Jumat, 31 Agustus 2007

Anindya N Bakrie - Pegawai Negeri Sipil

Untuk kesekian kalinya kita berwacana soal pegawai negeri sipil (PNS). Mulai dari bagaimana melakukan rasionalisasi mengingat jumlahnya yang sudah terlampau banyak, meningkatkan gaji untuk mencegah praktik korupsi sampai dengan penghapusan pensiun. Yang terakhir itu dikatakan oleh Menteri Negara Pendayagunaan Aparatur Negara (PAN) Taufik Effendi ketika menghadiri acara pisah sambut Rektor Undip di Semarang, Senin lalu. Gagasan-gagasan yang menarik, agak radikal namun sangat diperlukan mengingat beban keuangan negara yang makin berat. Namun persoalannya selalu bagaimana agar tidak hanya berhenti pada tingkat wacana.

- Menyangkut rasionalisasi atau pengurangan jumlah PNS, sesungguhnya itu merupakan hal yang penting dan sangat relevan. Sekarang ini jumlah PNS sudah mencapai 3,7 juta orang. Menurut Menneg PAN yang dibutuhkan kira-kira hanya 2,5 juta orang. Beberapa tahun lalu Feisal Tamin, ketika itu juga menjabat Menneg PAN, mengatakan, hanya 60% PNS yang bekerja efektif dan selebihnya bisa dikatakan kurang produktif. Padahal mereka digaji setiap bulan dan anggaran untuk gaji PNS setiap tahun triliunan rupiah. Bagaimana itu bisa terjadi? Tentu kesalahan sejak proses perekrutan di samping belum adanya ketegasan dan kejelasan kebijakan mengenai hal ini.
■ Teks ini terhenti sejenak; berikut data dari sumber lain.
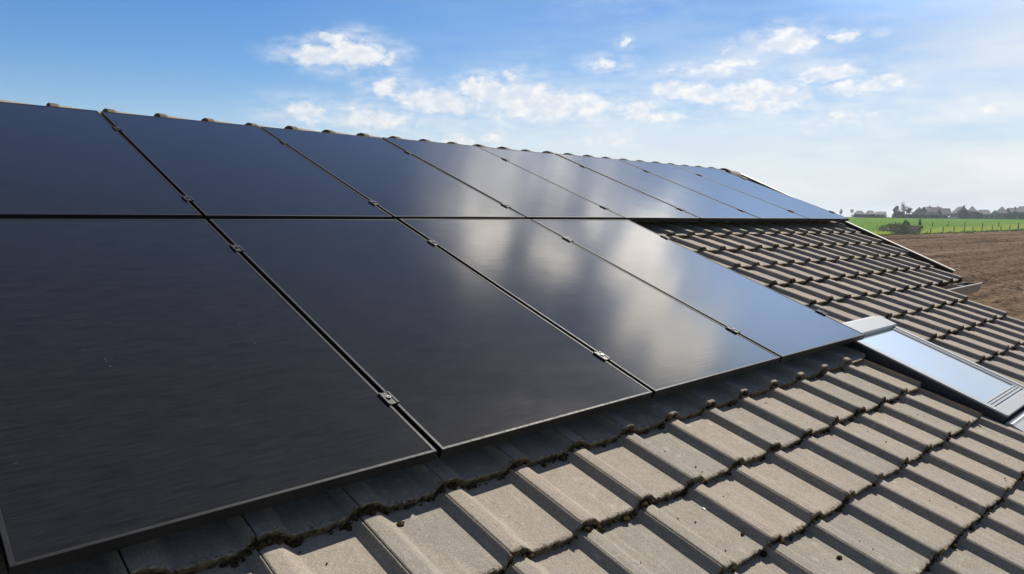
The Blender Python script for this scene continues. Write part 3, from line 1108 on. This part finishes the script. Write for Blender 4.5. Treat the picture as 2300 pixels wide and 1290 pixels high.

- Logikanya, kalau jumlah PNS dikurangi hampir separonya maka kemudian dengan alokasi anggaran yang sama bisa dipergunakan untuk meningkatkan gaji mereka secara signifikan. Kendati setiap tahun sudah diadakan penyesuaian namun belum mengejar kebutuhan hidup sehari-hari. Inilah yang selalu dijadikan alasan pembenar korupsi atau melakukan pungutan liar untuk memenuhi kebutuhan hidupnya. Memang tidak ada jaminan kalau gaji sudah dinaikkan korupsi akan hilang. Namun setidaknya kita punya nyali untuk bertindak tegas dan melakukan perombakan total karena dari segi kesejahteraan, para pegawai negeri sipil makin diperhatikan.

- Wacana yang sekarang digulirkan tentang penghapusan pensiun termasuk pensiun untuk anggota DPR atau pejabat negara lain juga tidak kalah menarik. Menurut Taufik Effendi, sekarang ini jumlah pensiunan PNS mencapai tidak kurang empat juta orang. Untuk dana pensiun itu pemerintah harus menganggarkan hampir Rp 6 triliun. Ke depan beban itu akan bertambah banyak sedangkan di sisi lain kemampuan anggaran makin terbatas. Sebagai ganti uang pensiun adalah uang pesangon yang bisa dijadikan modal usaha atau keperluan lain. Lagi-lagi masalahnya, beranikah kita melakukan langkah terobosan semacam itu.

- Biasanya tidak ada keberanian pemerintah yang sedang berkuasa untuk melakukan kebijakan drastis yang bisa jadi akan menurunkan popularitasnya. Pada masa lalu, PNS atau birokrasi menjadi pilar kekuatan politik. Sekarang pun pasti berusaha digiring ke arah sana minimal dengan memberikan kebijakan yang menyenangkan sehingga bisa diperoleh simpati. Dalam konteks seperti itu bagaimana mungkin seorang SBY atau Jusuf Kalla berani memecat PNS ataupun menghapuskan uang pensiun. Walaupun sesungguhnya langkah itu sangat diperlukan agar kita selamanya tak terbebani oleh masalah-masalah struktural seperti itu.

- Paradigma baru yang perlu dikembangkan, menyusul apa yang sudah dilakukan di banyak negara, adalah efisiensi birokrasi. Perampingan yang diarahkan pada peningkatan profesionalisme dan juga produktivitas. Bukan rahasia lagi sekarang ini banyak PNS yang setengah menganggur ataupun kurang memiliki kemampuan sesuai bidang tugasnya. Paradigma baru juga mengarahkan pada fungsi kewirausahaan karena hakikatnya sebagai pelayan dan abdi masyarakat. Sudah bukan waktunya lagi memolitisasi atau berpikir secara politis. Akan tetapi lagi-lagi kita harus bertanya, benarkah kita sudah berubah. Dari hanya pandai berwacana menjadi benar-benar siap dengan implementasi.